I have another memory, and that is the memory of when I first started this blog. I did not know what I was going to write about or how the blog would manifest. I just knew I needed to do it. I began to trust my own instinct rather than the words of others. For the first time in my life, I felt I was walking down the right path. I felt aligned and good. I felt like I was doing exactly what I was always meant to be doing.

The steps and recovery, the honesty I have with the women in my life, the ability to process, to meditate, to think, and to slow down have given me the ability to begin the process of knowing my true self- not the self that other people would like to believe I am, nor the person I wish I was, but my actual self.

And as awkward as it may be to admit… it’s been a real pleasure getting to know her.

Seventh Tradition: Part Deux

Hobo CurrencyI am getting married next winter. With this marriage comes this feeling of quiet exhaling, of a tremendous weight off my shoulders as I no longer have to traverse this scary world alone. Now, finally, there is someone who can help shoulder my burdens and my dreams. He can support me.

At least, that is what I tell myself. But that is not the whole truth. The reality is what I want, what I truly want, is to lay it all on him: our wedding, my going to graduate school, my aspirations of becoming a writer. Everything. All of it. I want to say, “Make this happen for me, please. Buy me a house and pay for my school. I love you. Kisses.” And with a wave of my hand, as with a fairy Godmother, I send my love out into the world to do for me what I should be doing for myself.

If you had asked me at any previous time in my life if I thought it was the husband’s obligation to financially support his wife, I would have adamantly said, “No.” I would have continued on to say that marriage is a partnership and that both people need to contribute to its success, financial or otherwise. And then, for good measure, I would probably bring out some statistic about the benefits of Sweden’s liberal paternity leave laws.

But the truth is, the thing I did not know about myself, is that another contrary answer secretly laid dormant in my soul. It’s the societal message that I possess, a desire for my man to be the bread earner and the bacon bringer homer. I’m additionally learning that my Cold War Era ideology plays directly into my alcoholism, my need to be coddled. I am ashamed to admit it, but I did not know. With eight years of sobriety I am still learning about myself. And in fact the only way I know it at all is because when I stomp my foot and demand like Veruca Salt, it does not sound like this… “I want to earn the money to buy us a house!”

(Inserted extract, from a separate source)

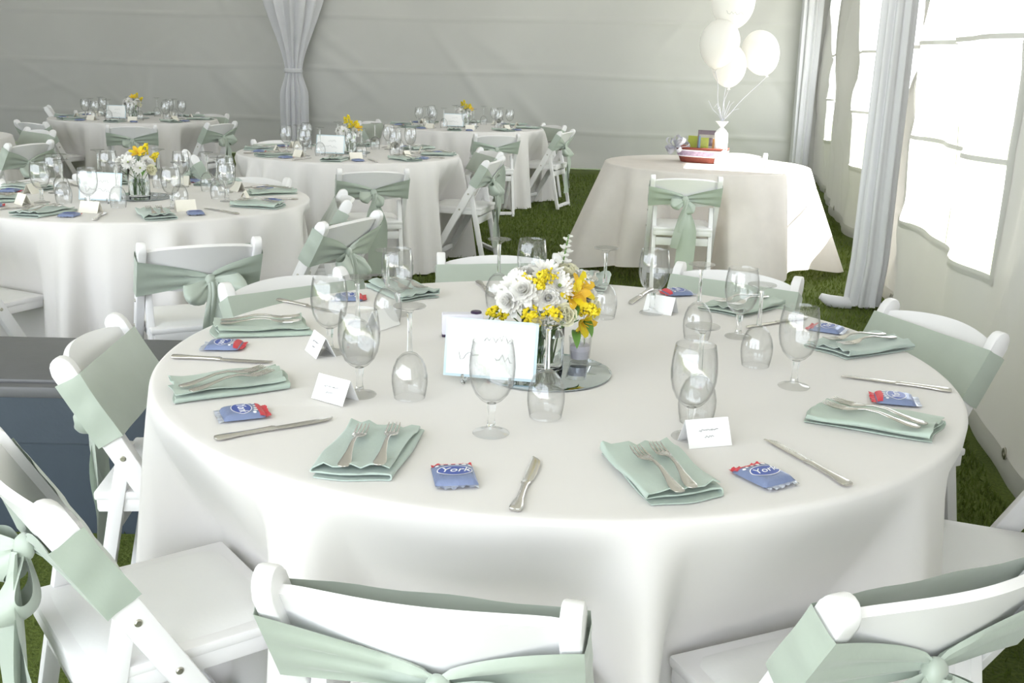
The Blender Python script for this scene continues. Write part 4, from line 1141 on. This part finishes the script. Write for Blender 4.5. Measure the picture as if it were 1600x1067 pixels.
# ================================================================== GIFT TABLE
GX, GY, GR = 1.36, 7.62, .73
table('gift', GX, GY, GR, 'round table under the sheer printed cloth with the gift basket')
gch = [(1.06, 6.58, 'white folding chair with long sash tails at the gift basket table', 2), (1.80, 8.60, 'white folding chair mostly hidden behind the gift basket table', 3)]
cdg = []
for x, y, lab, var in gch:
    dx, dy = GX - x, GY - y; f_ = R2D(math.atan2(dy, dx)) + (12 if y < 7 else 0); chair(x, y, f_, lab, var); cdg.append((math.atan2(-dy, -dx), math.hypot(dx, dy) - .25))
lay_cloth(GX, GY, GR, cdg, 'sheer pale printed cloth with pointed corners on the gift table', 11, .05, .05, 41, 0, NA=288, mat='lace', square=.25, sq_rot=0.05, sharp=.8)

def basket_parts():
    L, W_, H = .31, .19, .115
    def ring(a, k, z):
        e = 3.2; c, s = math.cos(a), math.sin(a)
        x = math.copysign(abs(c) ** (2 / e), c); y = math.copysign(abs(s) ** (2 / e), s)
        return (x * L / 2 * k, y * W_ / 2 * k, z)
    prof = [(k_, z_ * .74) for k_, z_ in [(.0, 0), (.78, 0), (.80, .004), (.88, .05), (.96, .10), (1.0, .112), (1.02, .118), (.98, .122), (.93, .112), (.85, .05), (.77, .012), (0, .012)]]
    b = MB(); b.grid(48, len(prof) - 1, lambda i, j: ring(2 * PI * i / 48, prof[j][0], prof[j][1]), wrap=True)
    body = b.mesh('basket_body', 'basket', True, 50)
    b = MB(); b.grid(48, 1, lambda i, j: ring(2 * PI * i / 48, (.885 if j == 0 else .985) + .02, .034 if j == 0 else .074), wrap=True); rb1 = b.mesh('ribbon_edge', 'white_print', True, 80)
    b = MB(); b.grid(48, 1, lambda i, j: ring(2 * PI * i / 48, (.895 if j == 0 else .972) + .024, .039 if j == 0 else .068), wrap=True); rb2 = b.mesh('ribbon_print', 'ribbon_pattern', True, 80)
    bw = MB(); r = random.Random(5)
    for i in range(11):
        az = r.uniform(0, 2 * PI); el = r.uniform(-.6, 1.2); d = Vector((math.cos(az) * math.cos(el), math.sin(az) * math.cos(el), math.sin(el)))
        e = d.orthogonal().normalized(); w = d.cross(e); Ln = r.uniform(.05, .085)
        C0 = Vector((-.135, -.085, .085))
        bw.grid(12, 1, lambda q, j: C0 + d * (Ln * math.sin(PI * q / 12)) + e * (.018 * math.sin(2 * PI * q / 12)) + w * ((j - .5) * (.010 + .016 * math.sin(PI * q / 12))))
    bow = bw.mesh('ribbon_bow', 'ribbon', True, 80)
    return [P('body', body, [P('ribbon_edge', rb1), P('ribbon_print', rb2)]), P('ribbon_bow', bow, label='silvery ribbon bow')]
bp = at(1097, 253, .77); BR = D2R(-28)
thing('gift_basket', basket_parts(), (bp.x, bp.y + .03, ZT + .0012), BR, 'red-brown basket with patterned ribbon and silver bow on the gift table', 'basket', scale=1.22)
def book_parts():
    parts = []
    def bx(name, c, d, mat, bev=.0005):
        b = MB(); b.box(c, d, None, bev); return P(name, b.mesh(name, mat))
    subs = [bx('print_panel', (0, -.0075, .075), (.128, .001, .120), 'pic_grey'), bx('print_strip', (0, -.0078, .142), (.132, .001, .022), 'pic_dark'), bx('print_strip', (-.060, -.0078, .068), (.008, .0012, .110), 'pic_blue'), bx('print_strip', (.060, -.0078, .068), (.008, .0012, .110), 'pic_blue')]
    for x, z, w, h, mt in ((-.030, .084, .044, .060, 'pic_green'), (.032, .074, .036, .072, 'pic_orange'), (.004, .092, .020, .045, 'pic_dark'), (-.01, .030, .09, .016, 'pic_blue')):
        b = MB(); b.box((x, -.0086, z), (w, .0012, h), None, .0003); subs.append(P('print_patch', b.mesh('print_patch', mt)))
    b = MB(); b.box((0, 0, .078), (.145, .014, .156), None, .001)
    return [P('cover', b.mesh('book_cover', 'pic_dark'), subs)]
thing('picture_book', book_parts(), (bp.x + .05, bp.y + .02, ZT + .030), BR + .12, 'picture book with colourful cover standing in the gift basket', 'book', rx=-.10, scale=1.28)
b = MB(); b.box((0, 0, .08), (.012, .10, .15), None, .002)
single('lime_card', b.mesh('lime_card', 'pic_green'), (bp.x - .065, bp.y + .09, ZT + .03), BR + 1.35, 'lime green card standing behind the book in the basket', 'card', ry=.18)
# white bag of tissue that weighs the balloons down
b = MB(); r5 = random.Random(8)
def bag(i, j):
    a = 2 * PI * i / 28; t = j / 14; z = .30 * t
    q = (.050 * (1 - .15 * math.sin(PI * t)) if t < .72 else .050 * (1 - .8 * sstep(.72, .86, t)) + .035 * sstep(.86, 1, t)) * (1 + .10 * math.sin(5 * a + 6 * t) + .05 * math.sin(9 * a - 4 * t))
    return (q * math.cos(a), q * math.sin(a), z)
b.grid(28, 14, bag, wrap=True); b.f.append(tuple(i * 15 for i in range(28)))
gp = Vector((GX + .095, GY + .02, ZT + .0012))
thing('tissue_bag', [P('wrap', b.mesh('tissue_wrap', 'paper', True, 80))], gp, 0, 'tall white tissue-wrapped weight behind the basket, tied to the balloons', 'gift')
def balloon_mesh(R):
    prof = [(0, R * 1.12)] + [(R * math.sin(t) * (1 if t < PI / 2 else 1 - .10 * ((t - PI / 2) / (PI / 2)) ** 2), R * math.cos(t) * (1.12 if t < PI / 2 else 1.32)) for t in lin(.12, PI - .12, 20)] + [(.006, -R * 1.36), (.0, -R * 1.36)]
    b = MB(); b.lathe(prof, 36); k = MB(); k.lathe([(.003, -R * 1.34), (.006, -R * 1.37), (.012, -R * 1.42), (.010, -R * 1.43), (0, -R * 1.38)], 12)
    return b.mesh('balloon_skin', 'balloon', True, 80), k.mesh('balloon_knot', 'balloon')
knotp = gp + Vector((0, 0, .30))
for q, (x, y, Yd, Rb, lab, tl) in enumerate(((1146, 0, GY + .02, .150, 'topmost white balloon with faint script, cropped by the top edge', (.02, 0)), (1125, 66, GY - .10, .136, 'left white balloon of the cluster above the gift table', (-.10, .1)), (1188, 80, GY + .05, .130, 'right white balloon of the cluster, brightest in the sun', (.35, 0)), (1139, 100, GY - .02, .122, 'lowest white balloon hanging below the others over the basket', (.05, -.1)))):
    d = ray(x, y); t = Yd / d.y; c = Vector((d.x * t, Yd, CAM_Z + d.z * t))
    sk, kn = balloon_mesh(Rb)
    e = link('balloon', None); e.location = c; e.rotation_euler = (tl[1], -tl[0], 0); e.empty_display_size = .05
    tag(e, lab, 'balloon', 'white balloons over the gift table')
    s_ = link('skin', sk, e); link('knot', kn, e)
    inv = Matrix.LocRotScale(c, e.rotation_euler, None).inverted()
    A = Vector((0, 0, -Rb * 1.38)); B = inv @ knotp
    pb = MB(); pth = [A + (B - A) * u + Vector((.014 * math.sin(u * 5 + q), .01 * math.sin(u * 4), 0)) * math.sin(PI * u) for u in lin(0, 1, 12)]
    pb.tube(pth, .0022, 5); link('ribbon', pb.mesh('balloon_ribbon', 'ribbon'), e)
    if q == 0:
        m1 = squiggle(.13, .035, 77, 'pale_ink', .0012)
        for v in m1.vertices:
            x_, z_ = v.co.x, v.co.z - .085; y_ = -math.sqrt(max(1e-4, Rb ** 2 - x_ * x_ - (z_ / 1.25) ** 2)) - .001 + v.co.y; v.co = (x_, y_, z_)
        link('script', m1, e)
# loose curling ribbon ends at the tie
for q in range(6):
    a = q * 1.05; b = MB(); b.tube([(0, 0, 0), (.03 * math.cos(a), .03 * math.sin(a), .05), (.075 * math.cos(a), .06 * math.sin(a), .09 + .02 * (q % 3)), (.11 * math.cos(a), .09 * math.sin(a), .10 + .05 * (q % 2))], .0018, 5)
    o_ = link('ribbon_end', b.mesh('ribbon_end', 'ribbon'), bpy.data.objects['tissue_bag']); o_.location = (0, 0, .29)

# ================================================================== slate storage bin by the left chair
def bin_parts():
    L, W_, H = 1.30, .56, .49
    b = MB()
    def wallp(i, j):
        cs = [(-1, -1), (1, -1), (1, 1), (-1, 1)]; k = i % 4; z = [0, .30, .302, .45][j]; s = [.90, .95, .975, .985][j]
        return (cs[k][0] * L / 2 * s, cs[k][1] * W_ / 2 * s, z)
    b.grid(4, 3, wallp, wrap=True); b.f.append((0, 4, 8, 12)); body = b.mesh('bin_body', 'bin', True, 20)
    b = MB(); b.box((0, 0, .462), (L, W_, .035), None, .006); b.box((0, 0, .484), (L * .93, W_ * .86, .014), None, .005); lid = b.mesh('lid', 'bin_lid')
    hs = []
    for s in (-1, 1):
        b = MB(); b.box((s * L * .497, 0, .33), (.03, .18, .04), None, .006); hs.append(P('handle', b.mesh('handle', 'bin')))
    return [P('body', body, hs), P('lid', lid)]
thing('storage_bin', bin_parts(), (-1.56, 3.22, 0), .02, 'long slate grey plastic storage bin on the grass behind the left chair', 'storage bin')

It is here, at this point, a few weeks ago that I started pondering the seventh tradition. “Self-supporting alcoholics? Who ever heard of such a thing? … Everyone knows that active alcoholics scream that they have no troubles money can’t cure. Always, we’ve had our hand out. Time out of mind we’ve been dependent upon somebody, usually money-wise,” (Twelve and Twelve 160).

When I read it, I started laughing. How true it was! My whole life I have been financially dependent on others even as I claimed independence. I’ve never been fiscally responsible a day in my life. And if I cannot afford a house or graduate school, then I have no one to blame but myself. My dreams and aspirations should not be the financial obligation of anyone else, not even my soon-to-be husband, because it is not good for me. Additionally, I don’t want the easier gift of dreams attained under character defects, without having to work for them. That’s not who I want to be.

Much of my life in sobriety has been learning to “differentiate the true from the false,” the person I  am versus the person I have told myself I am (Big Book xxviii). Then, armed with that knowledge, deciding who I wish to become.

Who I want to be is strong and assured and self-supporting.

So, one by one, I take my dreams and my burdens back from my love, and carry them myself, to build them or do with them as I please. And then, maybe, without his having to work to fulfill my dreams, maybe he can fulfill his own.